---- DATA

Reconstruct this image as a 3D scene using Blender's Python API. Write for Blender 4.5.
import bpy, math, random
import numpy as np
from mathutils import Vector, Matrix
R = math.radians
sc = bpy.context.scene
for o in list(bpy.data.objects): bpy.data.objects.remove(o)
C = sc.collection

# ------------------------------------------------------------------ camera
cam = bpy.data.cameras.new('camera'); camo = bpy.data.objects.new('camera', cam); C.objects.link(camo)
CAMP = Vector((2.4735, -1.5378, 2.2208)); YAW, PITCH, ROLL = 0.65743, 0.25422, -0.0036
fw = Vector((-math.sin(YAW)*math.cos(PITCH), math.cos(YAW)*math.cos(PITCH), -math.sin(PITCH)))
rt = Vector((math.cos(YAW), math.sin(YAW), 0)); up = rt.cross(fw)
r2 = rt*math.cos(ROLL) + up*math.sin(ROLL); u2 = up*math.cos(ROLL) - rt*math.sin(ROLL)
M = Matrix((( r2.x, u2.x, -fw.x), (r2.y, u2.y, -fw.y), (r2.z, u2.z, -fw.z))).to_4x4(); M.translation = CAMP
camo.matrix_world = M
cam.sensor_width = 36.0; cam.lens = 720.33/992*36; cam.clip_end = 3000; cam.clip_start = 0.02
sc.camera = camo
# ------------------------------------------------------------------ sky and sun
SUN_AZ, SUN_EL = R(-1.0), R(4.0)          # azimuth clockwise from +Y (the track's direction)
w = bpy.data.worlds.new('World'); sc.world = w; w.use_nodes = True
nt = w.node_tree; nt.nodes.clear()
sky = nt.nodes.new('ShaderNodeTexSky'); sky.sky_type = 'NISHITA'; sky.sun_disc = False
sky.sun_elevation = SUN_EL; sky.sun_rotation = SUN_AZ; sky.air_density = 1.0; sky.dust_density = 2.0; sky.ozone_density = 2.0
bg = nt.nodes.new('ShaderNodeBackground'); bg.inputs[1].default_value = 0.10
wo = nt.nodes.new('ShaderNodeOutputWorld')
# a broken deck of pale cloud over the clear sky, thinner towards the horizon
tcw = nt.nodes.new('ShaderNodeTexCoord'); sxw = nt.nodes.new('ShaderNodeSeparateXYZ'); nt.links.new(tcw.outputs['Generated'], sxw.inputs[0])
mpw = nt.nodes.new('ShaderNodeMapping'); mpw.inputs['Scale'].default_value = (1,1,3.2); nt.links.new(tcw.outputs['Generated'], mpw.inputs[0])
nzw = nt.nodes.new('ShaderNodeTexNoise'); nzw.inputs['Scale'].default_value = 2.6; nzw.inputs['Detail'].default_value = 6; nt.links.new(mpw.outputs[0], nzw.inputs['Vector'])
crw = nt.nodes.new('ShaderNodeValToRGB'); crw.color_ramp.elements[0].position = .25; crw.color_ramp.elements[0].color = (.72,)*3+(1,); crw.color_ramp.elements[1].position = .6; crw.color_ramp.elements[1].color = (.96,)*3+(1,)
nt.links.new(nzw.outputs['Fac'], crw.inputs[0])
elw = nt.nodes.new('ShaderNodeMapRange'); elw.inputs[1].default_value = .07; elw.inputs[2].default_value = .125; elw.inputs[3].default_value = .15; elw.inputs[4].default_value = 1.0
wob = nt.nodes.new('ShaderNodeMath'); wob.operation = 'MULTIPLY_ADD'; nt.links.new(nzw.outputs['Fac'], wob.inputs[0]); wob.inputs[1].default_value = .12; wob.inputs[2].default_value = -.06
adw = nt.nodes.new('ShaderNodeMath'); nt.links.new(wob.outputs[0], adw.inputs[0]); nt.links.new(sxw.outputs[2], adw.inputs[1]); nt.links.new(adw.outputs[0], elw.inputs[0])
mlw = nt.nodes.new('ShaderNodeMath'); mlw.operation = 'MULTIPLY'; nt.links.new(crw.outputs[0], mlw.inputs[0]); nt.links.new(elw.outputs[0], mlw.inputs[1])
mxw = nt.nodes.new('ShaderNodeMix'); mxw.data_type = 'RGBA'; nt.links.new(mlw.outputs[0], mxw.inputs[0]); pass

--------

= THE REQUEST =
Retype all of the data shown above, word for word.

= SOLUTION =
Reconstruct this image as a 3D scene using Blender's Python API. Write for Blender 4.5.
import bpy, math, random
import numpy as np
from mathutils import Vector, Matrix
R = math.radians
sc = bpy.context.scene
for o in list(bpy.data.objects): bpy.data.objects.remove(o)
C = sc.collection

# ------------------------------------------------------------------ camera
cam = bpy.data.cameras.new('camera'); camo = bpy.data.objects.new('camera', cam); C.objects.link(camo)
CAMP = Vector((2.4735, -1.5378, 2.2208)); YAW, PITCH, ROLL = 0.65743, 0.25422, -0.0036
fw = Vector((-math.sin(YAW)*math.cos(PITCH), math.cos(YAW)*math.cos(PITCH), -math.sin(PITCH)))
rt = Vector((math.cos(YAW), math.sin(YAW), 0)); up = rt.cross(fw)
r2 = rt*math.cos(ROLL) + up*math.sin(ROLL); u2 = up*math.cos(ROLL) - rt*math.sin(ROLL)
M = Matrix((( r2.x, u2.x, -fw.x), (r2.y, u2.y, -fw.y), (r2.z, u2.z, -fw.z))).to_4x4(); M.translation = CAMP
camo.matrix_world = M
cam.sensor_width = 36.0; cam.lens = 720.33/992*36; cam.clip_end = 3000; cam.clip_start = 0.02
sc.camera = camo
# ------------------------------------------------------------------ sky and sun
SUN_AZ, SUN_EL = R(-1.0), R(4.0)          # azimuth clockwise from +Y (the track's direction)
w = bpy.data.worlds.new('World'); sc.world = w; w.use_nodes = True
nt = w.node_tree; nt.nodes.clear()
sky = nt.nodes.new('ShaderNodeTexSky'); sky.sky_type = 'NISHITA'; sky.sun_disc = False
sky.sun_elevation = SUN_EL; sky.sun_rotation = SUN_AZ; sky.air_density = 1.0; sky.dust_density = 2.0; sky.ozone_density = 2.0
bg = nt.nodes.new('ShaderNodeBackground'); bg.inputs[1].default_value = 0.10
wo = nt.nodes.new('ShaderNodeOutputWorld')
# a broken deck of pale cloud over the clear sky, thinner towards the horizon
tcw = nt.nodes.new('ShaderNodeTexCoord'); sxw = nt.nodes.new('ShaderNodeSeparateXYZ'); nt.links.new(tcw.outputs['Generated'], sxw.inputs[0])
mpw = nt.nodes.new('ShaderNodeMapping'); mpw.inputs['Scale'].default_value = (1,1,3.2); nt.links.new(tcw.outputs['Generated'], mpw.inputs[0])
nzw = nt.nodes.new('ShaderNodeTexNoise'); nzw.inputs['Scale'].default_value = 2.6; nzw.inputs['Detail'].default_value = 6; nt.links.new(mpw.outputs[0], nzw.inputs['Vector'])
crw = nt.nodes.new('ShaderNodeValToRGB'); crw.color_ramp.elements[0].position = .25; crw.color_ramp.elements[0].color = (.72,)*3+(1,); crw.color_ramp.elements[1].position = .6; crw.color_ramp.elements[1].color = (.96,)*3+(1,)
nt.links.new(nzw.outputs['Fac'], crw.inputs[0])
elw = nt.nodes.new('ShaderNodeMapRange'); elw.inputs[1].default_value = .07; elw.inputs[2].default_value = .125; elw.inputs[3].default_value = .15; elw.inputs[4].default_value = 1.0
wob = nt.nodes.new('ShaderNodeMath'); wob.operation = 'MULTIPLY_ADD'; nt.links.new(nzw.outputs['Fac'], wob.inputs[0]); wob.inputs[1].default_value = .12; wob.inputs[2].default_value = -.06
adw = nt.nodes.new('ShaderNodeMath'); nt.links.new(wob.outputs[0], adw.inputs[0]); nt.links.new(sxw.outputs[2], adw.inputs[1]); nt.links.new(adw.outputs[0], elw.inputs[0])
mlw = nt.nodes.new('ShaderNodeMath'); mlw.operation = 'MULTIPLY'; nt.links.new(crw.outputs[0], mlw.inputs[0]); nt.links.new(elw.outputs[0], mlw.inputs[1])
mxw = nt.nodes.new('ShaderNodeMix'); mxw.data_type = 'RGBA'; nt.links.new(mlw.outputs[0], mxw.inputs[0]); pass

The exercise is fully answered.